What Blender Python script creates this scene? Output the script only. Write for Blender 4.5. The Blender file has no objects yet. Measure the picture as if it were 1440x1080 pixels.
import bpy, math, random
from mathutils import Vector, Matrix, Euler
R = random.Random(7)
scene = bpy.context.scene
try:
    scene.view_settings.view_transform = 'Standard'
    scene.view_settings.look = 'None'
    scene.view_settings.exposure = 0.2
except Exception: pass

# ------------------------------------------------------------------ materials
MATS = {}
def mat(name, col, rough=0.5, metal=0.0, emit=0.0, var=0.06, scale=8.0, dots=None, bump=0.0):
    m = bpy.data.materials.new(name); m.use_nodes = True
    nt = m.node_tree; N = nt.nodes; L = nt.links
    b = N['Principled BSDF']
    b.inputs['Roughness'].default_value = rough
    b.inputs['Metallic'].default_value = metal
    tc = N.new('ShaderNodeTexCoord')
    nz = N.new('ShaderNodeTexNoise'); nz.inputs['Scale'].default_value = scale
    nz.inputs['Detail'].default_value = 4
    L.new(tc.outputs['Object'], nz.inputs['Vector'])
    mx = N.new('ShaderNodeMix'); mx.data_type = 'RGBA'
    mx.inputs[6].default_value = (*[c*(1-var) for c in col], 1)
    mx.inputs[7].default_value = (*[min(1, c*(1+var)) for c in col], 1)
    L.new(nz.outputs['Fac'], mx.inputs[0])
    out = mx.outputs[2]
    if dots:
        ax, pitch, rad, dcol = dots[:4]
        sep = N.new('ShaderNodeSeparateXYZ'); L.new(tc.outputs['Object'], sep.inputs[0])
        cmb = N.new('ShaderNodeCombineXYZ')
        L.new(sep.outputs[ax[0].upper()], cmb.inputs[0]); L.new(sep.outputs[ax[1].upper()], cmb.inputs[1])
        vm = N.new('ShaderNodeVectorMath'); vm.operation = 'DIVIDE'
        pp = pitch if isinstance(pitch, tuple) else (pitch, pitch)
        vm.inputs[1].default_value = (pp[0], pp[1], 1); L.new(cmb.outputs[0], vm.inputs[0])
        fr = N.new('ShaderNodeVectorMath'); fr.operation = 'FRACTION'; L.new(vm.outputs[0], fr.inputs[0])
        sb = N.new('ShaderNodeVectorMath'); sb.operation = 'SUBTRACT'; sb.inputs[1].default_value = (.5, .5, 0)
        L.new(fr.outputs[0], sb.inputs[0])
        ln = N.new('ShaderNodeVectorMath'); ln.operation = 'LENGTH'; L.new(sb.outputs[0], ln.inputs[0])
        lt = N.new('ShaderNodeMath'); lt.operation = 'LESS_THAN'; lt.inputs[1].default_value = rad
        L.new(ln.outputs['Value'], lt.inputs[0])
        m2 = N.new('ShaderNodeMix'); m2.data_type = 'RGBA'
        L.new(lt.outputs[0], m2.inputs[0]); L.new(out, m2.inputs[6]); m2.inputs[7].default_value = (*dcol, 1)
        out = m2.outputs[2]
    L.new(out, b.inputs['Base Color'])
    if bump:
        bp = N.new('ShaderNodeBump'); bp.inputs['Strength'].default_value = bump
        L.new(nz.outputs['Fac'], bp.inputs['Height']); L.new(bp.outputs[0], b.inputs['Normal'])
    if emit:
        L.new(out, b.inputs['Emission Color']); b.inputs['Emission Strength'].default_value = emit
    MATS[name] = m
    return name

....

§ **THE REQUEST**
Set down the listing in full, keeping every word exactly as it is.

§ **RESPONSE**
What Blender Python script creates this scene? Output the script only. Write for Blender 4.5. The Blender file has no objects yet. Measure the picture as if it were 1440x1080 pixels.
import bpy, math, random
from mathutils import Vector, Matrix, Euler
R = random.Random(7)
scene = bpy.context.scene
try:
    scene.view_settings.view_transform = 'Standard'
    scene.view_settings.look = 'None'
    scene.view_settings.exposure = 0.2
except Exception: pass

# ------------------------------------------------------------------ materials
MATS = {}
def mat(name, col, rough=0.5, metal=0.0, emit=0.0, var=0.06, scale=8.0, dots=None, bump=0.0):
    m = bpy.data.materials.new(name); m.use_nodes = True
    nt = m.node_tree; N = nt.nodes; L = nt.links
    b = N['Principled BSDF']
    b.inputs['Roughness'].default_value = rough
    b.inputs['Metallic'].default_value = metal
    tc = N.new('ShaderNodeTexCoord')
    nz = N.new('ShaderNodeTexNoise'); nz.inputs['Scale'].default_value = scale
    nz.inputs['Detail'].default_value = 4
    L.new(tc.outputs['Object'], nz.inputs['Vector'])
    mx = N.new('ShaderNodeMix'); mx.data_type = 'RGBA'
    mx.inputs[6].default_value = (*[c*(1-var) for c in col], 1)
    mx.inputs[7].default_value = (*[min(1, c*(1+var)) for c in col], 1)
    L.new(nz.outputs['Fac'], mx.inputs[0])
    out = mx.outputs[2]
    if dots:
        ax, pitch, rad, dcol = dots[:4]
        sep = N.new('ShaderNodeSeparateXYZ'); L.new(tc.outputs['Object'], sep.inputs[0])
        cmb = N.new('ShaderNodeCombineXYZ')
        L.new(sep.outputs[ax[0].upper()], cmb.inputs[0]); L.new(sep.outputs[ax[1].upper()], cmb.inputs[1])
        vm = N.new('ShaderNodeVectorMath'); vm.operation = 'DIVIDE'
        pp = pitch if isinstance(pitch, tuple) else (pitch, pitch)
        vm.inputs[1].default_value = (pp[0], pp[1], 1); L.new(cmb.outputs[0], vm.inputs[0])
        fr = N.new('ShaderNodeVectorMath'); fr.operation = 'FRACTION'; L.new(vm.outputs[0], fr.inputs[0])
        sb = N.new('ShaderNodeVectorMath'); sb.operation = 'SUBTRACT'; sb.inputs[1].default_value = (.5, .5, 0)
        L.new(fr.outputs[0], sb.inputs[0])
        ln = N.new('ShaderNodeVectorMath'); ln.operation = 'LENGTH'; L.new(sb.outputs[0], ln.inputs[0])
        lt = N.new('ShaderNodeMath'); lt.operation = 'LESS_THAN'; lt.inputs[1].default_value = rad
        L.new(ln.outputs['Value'], lt.inputs[0])
        m2 = N.new('ShaderNodeMix'); m2.data_type = 'RGBA'
        L.new(lt.outputs[0], m2.inputs[0]); L.new(out, m2.inputs[6]); m2.inputs[7].default_value = (*dcol, 1)
        out = m2.outputs[2]
    L.new(out, b.inputs['Base Color'])
    if bump:
        bp = N.new('ShaderNodeBump'); bp.inputs['Strength'].default_value = bump
        L.new(nz.outputs['Fac'], bp.inputs['Height']); L.new(bp.outputs[0], b.inputs['Normal'])
    if emit:
        L.new(out, b.inputs['Emission Color']); b.inputs['Emission Strength'].default_value = emit
    MATS[name] = m
    return name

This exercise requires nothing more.